The Vision Zero Network said as much in a Feb. 3 article on its website, writing that “cameras should not be the automatic go-to solution for areas that warrant more lasting and equitable solutions” and that “improving street design should be the first line of action in creating safe environments, rather than enforcement.”
Iannarone says another option is to ask communities the tough question.
“One of the ways we could address it: Go to the community and say, it’s a proven solution. These unsafe streets are a threat to you. So we’ve seen that these cameras work. What would equitable enforcement look like to you?”
On May 19, led by Council Vice President Tiffany Koyama Lane, the City Council’s Transportation Committee passed a resolution that “reaffirmed” the city’s commitment to Vision Zero. Among the clauses: “change the design of streets to reduce speeds and protect people.”

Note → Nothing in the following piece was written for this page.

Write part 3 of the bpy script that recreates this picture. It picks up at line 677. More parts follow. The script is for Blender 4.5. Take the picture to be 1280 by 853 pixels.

Koyama Lane’s resolution directed the city to convene a new Vision Zero Task Force to “support the goal of zero traffic deaths and evaluate and report to council on advancement of those goals annually.” Traffic safety cameras went unmentioned in the council’s discussions around Vision Zero, though Koyama Lane says she’s in full support of them.
“In the first six months of our new City Council, there haven’t been a lot of opportunities to work specifically...on projects such as fixed speed traffic cameras,” Koyama Lane says. “I have noticed many more installations and fully support them as a cost-effective intervention that does indeed reduce crashes and the resulting injuries.”